95歳の一人暮らしの義母は、軽い脳梗塞で入院し、きっちり2週間で退院した。

夫はその間、実家に泊まって、家の中のチェック、不用品の整理(主に食品)、毎朝リクエストされたものを病室にせっせと届けるということをやっていた。
退院後のケアまでして、そろそろ戻ってくる予定だ。

これまでも入院やら引っ越しやら、骨折の自宅療養やら、いろいろあったが、息子たちは現役で働いていたため、その度に駆り出されるのは嫁のわたしだった。

義母は世間的には良い人、立派な人で通っているが、家族にとってはある意味厄介な人かもしれない。

嫁として、意地悪をされたこと、嫌味をいわれたことはない。
寧ろよくしてもらった。

とはいえ、言動に矛盾を感じたり、理解の範囲を大きく越えることも多々あった。
万事自分の思い通りに事が運ばないと気が済まない人だ。
尤もこのぐらい強い人だからこそ、95歳一人暮らしが出来るのだろう。


80代で入院したときは、義兄が帰省して、少し付き添っていたが、生まれてから一度も怒ったことがないような温厚な義兄が、母親に「わがままをいわないように」と説教しているのを見た。

わたしはこのときひと月程付き添っていたが、心身ともに疲弊した。

今回の入院で、夫から毎日のように母親の悪口メールが届いた。
義母の言動は強烈過ぎる。
そして疑問点も多い。 
見舞客に初めて入院した、などと話していたという。
わたしも初めのうちは、笑いながら付き合っていたが、過去の諸々が突然蘇ってきて、堰を切ったように流れ出した。

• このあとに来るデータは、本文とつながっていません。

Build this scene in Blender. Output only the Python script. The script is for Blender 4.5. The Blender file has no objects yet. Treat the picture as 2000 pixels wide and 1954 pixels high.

夫に今までの不平不満を長文メールで送りつけてしまった。
ほぼ悪態、暴言だった。

墓場まで持っていけば立派な嫁のままでいられただろう。
しかし、そうは問屋が卸さなかった。

積年の恨み辛みがマグマのように煮えたぎり溢れた。

一夜明けても不思議と後悔はなかった。
なぜかスカッと爽やか。
せいせいしていた。

しかし、一度飛び出した言葉は戻ってこないことも知っている。

夫はどんな顔で戻ってくるだろうか。